Contact information:
Philly Shipyard ASA Vika Atrium Munkedamsveien 45 NO-0250 Oslo, Norway
Steinar Nerbovik Brian Leathers President and CEO Chief Financial Officer Tel: + 1 215 875 2600 Tel: + 1 215 875 2600 [email protected] [email protected]
Disclaimer
This press release includes and is based, inter alia, on forward-looking information and statements that are subject to risks and uncertainties that could cause actual results to differ. Such forward-looking information and statements are based on current expectations, estimates and projections about global economic conditions, the economic conditions of the regions and industries that are major markets for Philly Shipyard ASA and its subsidiaries and affiliates (the "Philly Shipyard Group") lines of business. These expectations, estimates, and projections are generally identifiable by statements containing words such as "expects", "believes", "estimates," "anticipates," "intends" or similar expressions. Important factors that could cause actual results to differ materially from those expectations include, among others, economic and market conditions in the geographic areas and industries that are or will be major markets for the Philly Shipyard Group's businesses, oil prices, market acceptance of new products and services, changes in governmental regulations, interest rates, fluctuations in currency exchange rates and such other factors as may be discussed from time to time. Although Philly Shipyard ASA believes that its expectations and the information in this press release were based upon reasonable assumptions at the time when they were made, it can give no assurance that those expectations will be achieved or that the actual results will be as set out in this press release. Neither Philly Shipyard ASA nor any other company within the Philly Shipyard Group is making any representation or warranty, expressed or implied, as to the accuracy, reliability or completeness of the information in the press release, and neither Philly Shipyard ASA, any other company within the Philly Shipyard Group nor any of their directors, officers or employees will have any liability to you or any other persons resulting from your use of the information in the press release.
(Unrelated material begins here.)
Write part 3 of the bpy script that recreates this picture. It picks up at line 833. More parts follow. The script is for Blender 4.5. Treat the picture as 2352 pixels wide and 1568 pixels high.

Philly Shipyard ASA undertakes no obligation to publicly update or revise any forward-looking information or statements in the press release, other than what is required by law.
The Philly Shipyard Group consists of various legally independent entities, constituting their own separate identities. Philly Shipyard is used as the common brand or trademark for most of these entities. In this press release we may sometimes use the "Company," "Philly Shipyard", "Group", "we" or "us" when we refer to Philly Shipyard companies in general or where no useful purpose is served by identifying any particular Philly Shipyard company.
This report does not constitute an offer of any securities for sale.